Washington, Jul 12 -

Today, the House Financial Services Subcommittee on Financial Institutions and Monetary Policy, led by Chairman Andy Barr (KY-06), is holding a field hearing in Lexington, Kentucky entitled “Financial Institution-Fintech Partnerships: Leveraging Third-Party Relationships to Increase Access to Financial Services.”


Watch Chairman Barr’s opening remarks here.

 

Read Chairman Barr’s opening remarks as prepared for delivery:


“I welcome and thank all of today’s witnesses and my colleagues who were able to make today’s hearing in the sixth district of the great Commonwealth of Kentucky. 


“It is great to see all of you, as well as numerous friends and neighbors.


“In this Subcommittee, I have been honored to have great colleagues on both sides of the aisle, including Ranking Member Bill Foster from Illinois who unfortunately cannot be with us today.


“On both sides of the aisle, there is keen interest in fostering the prosperity of community banks and credit unions, and the businesses that they serve.  


“It is fair to say that there is joint concern that our banking system has been losing some of its dynamism and breadth. 


“We do not want to end up with a barbell banking system, with a bunch of too-big-to-fail banks on one end, a scattering of small institutions on the other end, and not much in between.


“Today’s hearing looks at community banks and credit unions partnering with organizations that engage in business activities with them, often referred to as ‘third party vendors.’


“Such partnerships, which increasingly involve vendors that employ innovative technologies, can allow more efficient provision of financial services to consumers and businesses of all sizes. 


“With adherence to prudent risk management of these relationships, financial institutions can better serve communities, including facilitating expanded opportunities and inclusion in the form of access to financial services to those who may be less likely to access financial services through traditional bank products. 


“Efficiencies include servicing clients in a timelier manner, improved compliance with legal and regulatory requirements, better management of operational risk, and enhanced data protection.


“As with all elements of the regulated banking and credit union sectors, risk management and due diligence are important.  


“As innovation in the provision of financial services accelerates, it remains important that a proper balance be struck between fostering innovation and attention to due diligence to ensure safety, soundness, stability, and consumer protection.  


“At the same time, federal and state regulators of banks and credit unions must not reflexively and unnecessarily stifle innovation, especially if motivated by politicized interests. 


“Unfortunately, that is what has been occurring far too often recently. 


“For example, in June 2023, the Office of the Comptroller of the Currency (OCC), Federal Deposit Insurance Corporation (FDIC) and Federal Reserve issued final joint guidance establishing principles for all banks under federal supervision to consider when entering into third-party relationships. 


“One Federal Reserve Governor argued that the guidance is yet another part of a concerning pattern by regulators of deviating from a risk-based and tailored approach to supervision and regulation of banks. 


“Furthermore, an FDIC Director argued that elements of the guidance will create more ambiguity for banks, rather than more clarity which guidance should be intended to provide.


“Opaque guidance and rules create more ambiguity for banks.
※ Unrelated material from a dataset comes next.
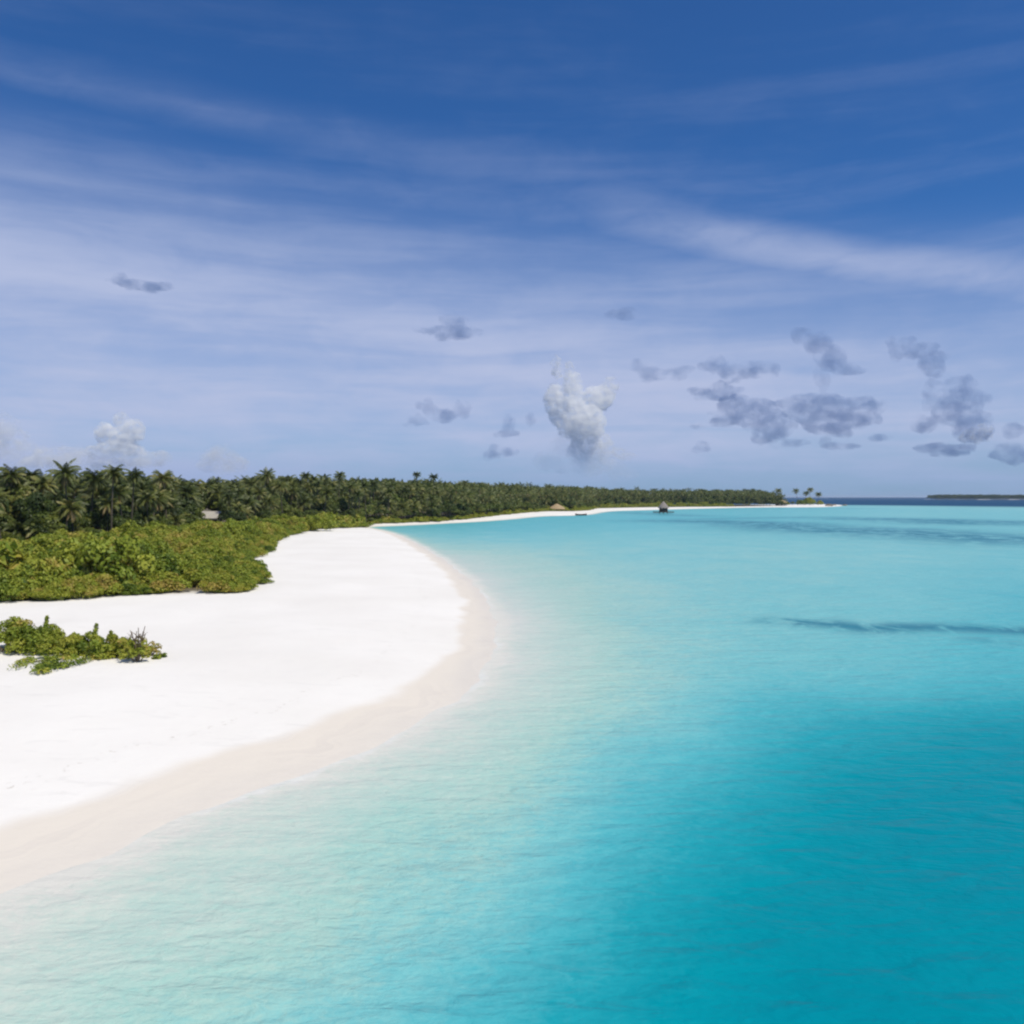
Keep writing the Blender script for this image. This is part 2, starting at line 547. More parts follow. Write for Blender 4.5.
# lagoon water
M_WATER, t = new_mat('lagoon_water')
pos = t.n('ShaderNodeNewGeometry').outputs['Position']
tn = t.attr('tone').outputs['Fac']
oc = t.attr('open_sea').outputs['Fac']
off = t.attr('offshore').outputs['Fac']
reef = t.attr('reef').outputs['Fac']
patch = t.noise(t.mapping(pos, scale=(1.0, 0.7, 1)), 0.11, 5.0, 0.6, 0.4)
patch2 = t.noise(pos, 0.8, 6.0, 0.68, 0.6)
tn2 = t.math('ADD', tn, t.math('ADD', t.math('MULTIPLY', t.math('SUBTRACT', patch, 0.5), 0.16), t.math('ADD', t.math('MULTIPLY', t.math('SUBTRACT', patch2, 0.5), 0.15), t.math('MULTIPLY', t.math('SUBTRACT', t.noise(t.mapping(pos, rot=(0, 0, R(30)), scale=(1, 1.4, 1)), 2.6, 4.0, 0.7, 1.0), 0.5), 0.20))), clamp=True)  # finer noises put speckled light of the shallows, with bed mottling, into the tone
WATER_STOPS = [(0.0, (0.69, 0.675, 0.615)), (0.10, (0.56, 0.64, 0.57)), (0.25, (0.375, 0.595, 0.53)), (0.38, (0.200, 0.525, 0.535)), (0.52, (0.090, 0.445, 0.495)), (0.70, (0.016, 0.335, 0.40)), (0.85, (0.001, 0.275, 0.34)), (1.0, (0.0, 0.235, 0.305))]
wc = t.ramp(tn2, WATER_STOPS)
# seagrass and coral showing through
rn = t.noise(t.mapping(pos, scale=(1.0, 0.6, 1)), 0.20, 8.0, 0.72, 0.8)
rm = t.math('MULTIPLY', reef, t.range(rn, 0.40, 0.53, 0.25, 1.0))
wc = t.mix(rm, wc, (0.02, 0.20, 0.27))
wc = t.mix(oc, wc, (0.006, 0.055, 0.14))
# thin lace of foam where the swash runs up the sand
lace = t.math('MULTIPLY', t.range(t.math('ADD', off, t.math('MULTIPLY', t.math('SUBTRACT', patch2, 0.5), 1.6)), 0.55, 0.15, 0.0, 1.0), t.range(patch, 0.42, 0.62, 0.05, 0.55))
wc = t.mix(lace, wc, (0.76, 0.76, 0.74))
# ripples
rp = t.mapping(pos, rot=(0, 0, R(15)), scale=(0.42, 1.05, 1.0))
h1 = t.noise(rp, 1.0, 3.0, 0.5, 0.5)
h2 = t.noise(t.mapping(pos, rot=(0, 0, R(28)), scale=(1.0, 1.5, 1)), 1.9, 3.0, 0.6, 0.5)
h3 = t.noise(t.mapping(pos, rot=(0, 0, R(10)), scale=(0.45, 1.1, 1)), 0.32, 3.0, 0.5, 0.4)
calm = t.range(off, 0.0, 10.0, 0.5, 1.0)
h4 = t.noise(t.mapping(pos, rot=(0, 0, R(40)), scale=(1.0, 1.25, 1)), 4.2, 4.0, 0.65, 0.8)
shal = t.range(tn, 0.62, 0.2, 0.12, 1.0)
hh = t.math('MULTIPLY', calm, t.math('ADD', t.math('ADD', h1, t.math('ADD', t.math('MULTIPLY', h2, t.math('ADD', 0.20, t.math('MULTIPLY', shal, 0.20))), t.math('MULTIPLY', h4, t.math('MULTIPLY', shal, 0.10)))), t.math('MULTIPLY', h3, 1.5)))
nb = bump(t, hh, 1.0, 0.09)
body = t.n('ShaderNodeBsdfDiffuse')
t.link(wc, body.inputs['Color'])
nb2 = bump(t, hh, 1.0, 0.25)
t.link(nb2, body.inputs['Normal'])
mx = body
gl = t.n('ShaderNodeBsdfGlossy')
gl.inputs['Roughness'].default_value = 0.24
gl.inputs['Color'].default_value = (1, 1, 1, 1)
t.link(nb, gl.inputs['Normal'])
lw = t.n('ShaderNodeLayerWeight')
lw.inputs['Blend'].default_value = 0.5
t.link(nb, lw.inputs['Normal'])
graze = t.math('POWER', lw.outputs['Facing'], 5.0)
frm = t.math('ADD', 0.012, t.math('MULTIPLY', graze, t.math('SUBTRACT', 0.32, t.math('MULTIPLY', oc, 0.25))))
frm = t.math('MULTIPLY', frm, t.range(off, 0.0, 2.0, 0.3, 1.0))
mx2 = t.n('ShaderNodeMixShader')
t.link(frm, mx2.inputs[0]); t.link(mx.outputs[0], mx2.inputs[1]); t.link(gl.outputs[0], mx2.inputs[2])
out(t, mx2.outputs[0])

# ------------------------------------------------------------------ terrain and water
reef_lines = [  # (polyline in px, half-width px-ish in metres across, strength)
    ([(790, 622), (830, 624), (870, 629), (910, 627), (960, 628), (1040, 632)], 2.6, 1.0),
    ([(985, 640), (1040, 646)], 2.0, 0.4),
    ([(690, 521), (760, 523), (800, 528), (840, 531), (880, 530)], 25, 1.0),
    ([(700, 519), (760, 518), (830, 517), (870, 518)], 18, 0.5),
    ([(870, 530), (950, 536), (1040, 541)], 27, 1.0),
    ([(880, 519), (930, 520), (965, 523), (1000, 522)], 30, 1.0),
    ([(840, 527), (900, 530)], 18, 0.7),
    ([(630, 512.5), (690, 516)], 16, 0.6),
    ([(760, 508.8), (860, 508.6)], 22, 0.35),
    ([(640, 514), (720, 516)], 10, 0.4),
]
reef = np.zeros(len(GP))
for pl, wd, st in reef_lines:
    q = [at(*p) for p in pl]
    d = np.full(len(GP), 1e9)
    for a, b_ in zip(q[:-1], q[1:]):
        a = np.array(a); b_ = np.array(b_); ab = b_ - a
        tt = np.clip(((GP - a) @ ab) / (ab @ ab), 0, 1)
        d = np.minimum(d, np.linalg.norm(GP - a - tt[:, None] * ab, axis=1))
    reef = np.maximum(reef, st * np.exp(-(d / wd) ** 2))

me = mesh_np('ground', np.column_stack([GP, gz]), [GQ, GT], M_SAND, True,
             {'inland': ('POINT', np.where(sI > 0, 20, sS)), 'litter': ('POINT', vegm)})
g = tag(link('ground', me), kind='structure')
keep = (~land)
kq = (keep[GQ] | (np.maximum(sS, sI)[GQ] < 6)).any(1)
kt = (keep[GT]).any(1)
offs = np.minimum(-sS, -sI)
me = mesh_np('lagoon_water', np.column_stack([GP, np.zeros(len(GP))]), [GQ[kq], GT[kt]], M_WATER, True,
             {'tone': ('POINT', tone_w), 'open_sea': ('POINT', ocean), 'offshore': ('POINT', np.where(sI > -200, np.maximum(offs, 0), np.maximum(-sS, 0))), 'reef': ('POINT', reef)})
wtr = tag(link('water', me), kind='structure')


# ------------------------------------------------------------------ vegetation: materials
def leaf_mat(name, stops, rough=0.5, spec=0.35, trans=0.25, var=0.10):
    m, t = new_mat(name)
    ti = t.attr('tint').outputs['Fac']
    oi = t.n('ShaderNodeObjectInfo').outputs['Random']
    f = t.math('ADD', ti, t.math('MULTIPLY', t.math('SUBTRACT', oi, 0.5), var * 2), clamp=True)
    c = t.ramp(f, stops)
    b = principled(t, c, rough, spec)
    tl = t.n('ShaderNodeBsdfTranslucent')
    t.link(c, tl.inputs['Color'])
    mx = t.n('ShaderNodeMixShader')
    mx.inputs[0].default_value = trans
    t.link(b.outputs[0], mx.inputs[1]); t.link(tl.outputs[0], mx.inputs[2])
    out(t, mx.outputs[0])
    return m


M_PALM = leaf_mat('palm_frond', [(0.0, (0.032, 0.048, 0.011)), (0.34, (0.082, 0.108, 0.020)), (0.62, (0.165, 0.180, 0.036)), (0.84, (0.29, 0.25, 0.080)), (1.0, (0.30, 0.21, 0.09))], 0.5, 0.4, 0.18, 0.22)
M_SHRUB = leaf_mat('shrub_leaf', [(0.0, (0.050, 0.092, 0.011)), (0.22, (0.130, 0.188, 0.018)), (0.48, (0.245, 0.300, 0.030)), (0.80, (0.38, 0.385, 0.047)), (1.0, (0.44, 0.33, 0.08))], 0.55, 0.3, 0.24, 0.20)
M_TREE = leaf_mat('tree_leaf', [(0.0, (0.034, 0.055, 0.011)), (0.35, (0.085, 0.120, 0.018)), (0.7, (0.175, 0.200, 0.032)), (1.0, (0.27, 0.235, 0.07))], 0.5, 0.35, 0.18, 0.24)
M_BARK, t = new_mat('palm_bark')
pos = t.n('ShaderNodeTexCoord').outputs['Object']
rg = t.noise(t.mapping(pos, scale=(1, 1, 6)), 2.0, 4.0)
out(t, principled(t, t.ramp(rg, [(0.3, (0.06, 0.05, 0.038)), (0.7, (0.15, 0.13, 0.10))]), 0.9, 0.2).outputs[0])
M_TWIG, t = new_mat('weathered_twig')
pos = t.n('ShaderNodeTexCoord').outputs['Object']
out(t, principled(t, t.ramp(t.noise(pos, 8.0), [(0.3, (0.10, 0.075, 0.05)), (0.7, (0.22, 0.17, 0.12))]), 0.9, 0.2).outputs[0])


# ------------------------------------------------------------------ vegetation: shapes
def norm(a):
    return a / (np.linalg.norm(a, axis=-1, keepdims=True) + 1e-9)


def palm_crown(r, n_frond=26, n_leaf=20, flen=4.6, lw=0.11, dead=3):
    """Fronds of drooping leaflets around the origin; returns verts, quads, tints."""
    V, T = [], []
    cnt = 0
    for k in range(n_frond + dead):
        az = k * 2.39996 + r.uniform(-0.25, 0.25)
        u = (k + 0.5) / n_frond
        isdead = k >= n_frond
        el0 = R(82 - 105 * min(u, 1.0) ** 0.9 + r.uniform(-8, 8)) if not isdead else R(r.uniform(-75, -50))
        L = flen * r.uniform(0.82, 1.08) * (0.8 if isdead else 1.0)
        ns = n_leaf
        s = np.linspace(0, 1, ns + 1)
        droop = R(r.uniform(55, 105)) * (0.25 if isdead else 1.0)
        ang = el0 - droop * s ** 1.4
        ds = L / ns
        hx = np.concatenate([[0], np.cumsum(np.cos(ang[:-1]) * ds)])
        hz = np.concatenate([[0], np.cumsum(np.sin(ang[:-1]) * ds)])
        dirh = np.array([math.cos(az), math.sin(az), 0])
        side = np.array([-math.sin(az), math.cos(az), 0])
        P = hx[:, None] * dirh + hz[:, None] * np.array([0, 0, 1.0])
        tan = norm(np.gradient(P, axis=0))
        up = np.cross(side[None], tan) * -1
        # spine
        base_t = (0.95 if isdead else 0.18 + 0.42 * r.random() + (0.18 if u > 0.85 else 0))
        wsp = 0.06 * (1 - 0.8 * s)[:, None]
        a = P + side * wsp; b = P - side * wsp
        for i in range(0, ns, 2):
            j = min(i + 2, ns)
            V.append(np.stack([a[i], b[i], b[j], a[j]])); T.append(min(1, base_t + 0.15))
        idx = np.arange(2, ns + 1)
        tw = r.uniform(-0.3, 0.3)
        for sg in (-1, 1):
            prof = np.sin(np.clip((s[idx] * 0.92 + 0.06), 0, 1) * math.pi) ** 0.55
            ll = 1.0 * prof * r.uniform(0.85, 1.1, len(idx)) * (0.7 if isdead else 1)
            hang = 0.55 + tw * sg + 0.5 * s[idx] + r.uniform(-0.15, 0.15, len(idx))
            dl = norm(sg * side[None] * np.cos(hang)[:, None] - np.array([[0, 0, 1.0]]) * np.sin(hang)[:, None] + tan[idx] * 0.55)
            p0 = P[idx]
            tip = p0 + dl * ll[:, None]
            wv = tan[idx] * lw
            mid = p0 + dl * (ll * 0.5)[:, None] + np.array([0, 0, 0.05])
            q1 = np.stack([p0 - wv * 0.5, p0 + wv * 0.5, mid + wv * 0.55, mid - wv * 0.55], 1)
            q2 = np.stack([mid - wv * 0.55, mid + wv * 0.55, tip + wv * 0.1, tip - wv * 0.1], 1)
            V.extend(q1); V.extend(q2)
            tt = np.clip(base_t + r.normal(0, 0.05, len(idx)), 0, 1)
            T.extend(tt); T.extend(tt)
    V = np.concatenate([np.asarray(v).reshape(-1, 4, 3) for v in V]) if not isinstance(V, np.ndarray) else V
    return V.reshape(-1, 3), np.arange(len(V) * 4).reshape(-1, 4), np.array(T)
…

Ambiguity equates to higher prices and less options for consumers. These are outcomes are not beneficial for our financial system or for American households and businesses.  


“Following the release of the joint-agency guidance in 2023, community banks expressed concerns that it does not provide bright-line assurances that certain activity would or would not be permitted and was not proscriptive enough to explicitly prohibit certain activity.  


“The guidance was too vague to provide an executable roadmap discerning what activities regulators would find acceptable or not. 


“Such opaqueness leads to unnecessary uncertainty, which can impede adoption of some services and innovation, and could lead to regulation by enforcement. 


“Unprincipled regulatory agencies can use regulation by enforcement to execute agendas outside of their mandates, therefore evading the intent of Congress. These unelected bureaucrats need to be responsive to the actions they take that impact the banking system. 


“I look forward to hearing about experiences of today’s witnesses, along with your views and suggestions for improving the financial landscape throughout the Commonwealth of Kentucky and the United States.”